THE EXERCISE: The lines to reproduce run from the first one through the line containing "COL = SC.collection". Reproduce them exactly.

SOURCE EXCERPT:
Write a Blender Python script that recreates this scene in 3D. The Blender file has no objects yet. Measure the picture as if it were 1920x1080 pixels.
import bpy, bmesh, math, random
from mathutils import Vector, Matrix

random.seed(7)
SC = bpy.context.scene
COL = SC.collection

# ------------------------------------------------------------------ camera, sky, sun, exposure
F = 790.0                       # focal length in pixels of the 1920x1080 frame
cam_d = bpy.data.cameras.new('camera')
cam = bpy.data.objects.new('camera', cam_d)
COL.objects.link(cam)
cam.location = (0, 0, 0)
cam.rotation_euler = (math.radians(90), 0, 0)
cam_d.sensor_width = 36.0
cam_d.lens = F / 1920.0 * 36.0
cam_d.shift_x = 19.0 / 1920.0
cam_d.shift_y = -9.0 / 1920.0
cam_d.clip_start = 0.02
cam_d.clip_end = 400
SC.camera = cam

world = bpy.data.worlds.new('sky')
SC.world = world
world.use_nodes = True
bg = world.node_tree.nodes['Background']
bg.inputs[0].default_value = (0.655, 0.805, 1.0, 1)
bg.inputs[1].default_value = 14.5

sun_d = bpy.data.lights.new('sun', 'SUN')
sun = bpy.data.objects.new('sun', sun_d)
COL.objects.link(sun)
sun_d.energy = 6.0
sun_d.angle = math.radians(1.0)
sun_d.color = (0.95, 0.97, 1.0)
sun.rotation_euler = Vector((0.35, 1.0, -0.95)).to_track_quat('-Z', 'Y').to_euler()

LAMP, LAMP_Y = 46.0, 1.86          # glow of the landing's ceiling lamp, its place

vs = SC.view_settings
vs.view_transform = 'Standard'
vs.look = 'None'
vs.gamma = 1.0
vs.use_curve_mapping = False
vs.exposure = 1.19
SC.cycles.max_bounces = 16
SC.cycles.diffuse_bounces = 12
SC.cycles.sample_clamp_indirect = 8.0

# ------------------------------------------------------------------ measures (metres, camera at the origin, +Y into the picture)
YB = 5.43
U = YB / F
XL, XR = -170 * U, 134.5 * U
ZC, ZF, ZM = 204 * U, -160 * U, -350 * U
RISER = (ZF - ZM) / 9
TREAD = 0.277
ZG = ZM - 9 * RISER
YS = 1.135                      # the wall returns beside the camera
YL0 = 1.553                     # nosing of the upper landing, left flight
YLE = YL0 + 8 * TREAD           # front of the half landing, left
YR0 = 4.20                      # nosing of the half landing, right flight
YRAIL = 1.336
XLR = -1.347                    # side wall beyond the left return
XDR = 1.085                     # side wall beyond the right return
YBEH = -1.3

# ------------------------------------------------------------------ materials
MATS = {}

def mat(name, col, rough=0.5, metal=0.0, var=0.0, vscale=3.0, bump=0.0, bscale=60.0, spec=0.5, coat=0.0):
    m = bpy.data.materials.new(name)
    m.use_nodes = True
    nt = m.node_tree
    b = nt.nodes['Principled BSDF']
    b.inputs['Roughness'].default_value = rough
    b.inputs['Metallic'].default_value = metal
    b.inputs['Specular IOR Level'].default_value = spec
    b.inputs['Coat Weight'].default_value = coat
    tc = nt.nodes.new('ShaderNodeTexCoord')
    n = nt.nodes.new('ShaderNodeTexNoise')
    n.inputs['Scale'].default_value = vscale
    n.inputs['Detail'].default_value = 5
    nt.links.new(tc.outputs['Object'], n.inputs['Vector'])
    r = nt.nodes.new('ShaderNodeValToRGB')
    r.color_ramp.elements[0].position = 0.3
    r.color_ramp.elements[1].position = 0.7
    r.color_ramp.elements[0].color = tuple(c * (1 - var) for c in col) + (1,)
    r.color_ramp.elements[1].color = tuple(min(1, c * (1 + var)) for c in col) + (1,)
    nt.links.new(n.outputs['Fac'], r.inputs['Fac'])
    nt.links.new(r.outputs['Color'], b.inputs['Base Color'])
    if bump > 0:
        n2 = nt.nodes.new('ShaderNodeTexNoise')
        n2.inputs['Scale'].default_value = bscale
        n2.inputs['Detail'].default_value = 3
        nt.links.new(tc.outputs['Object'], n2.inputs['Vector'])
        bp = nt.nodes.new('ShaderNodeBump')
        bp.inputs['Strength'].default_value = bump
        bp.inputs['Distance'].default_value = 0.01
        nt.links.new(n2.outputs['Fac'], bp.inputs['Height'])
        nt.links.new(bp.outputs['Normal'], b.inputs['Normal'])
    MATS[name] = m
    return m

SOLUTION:
Write a Blender Python script that recreates this scene in 3D. The Blender file has no objects yet. Measure the picture as if it were 1920x1080 pixels.
import bpy, bmesh, math, random
from mathutils import Vector, Matrix

random.seed(7)
SC = bpy.context.scene
COL = SC.collection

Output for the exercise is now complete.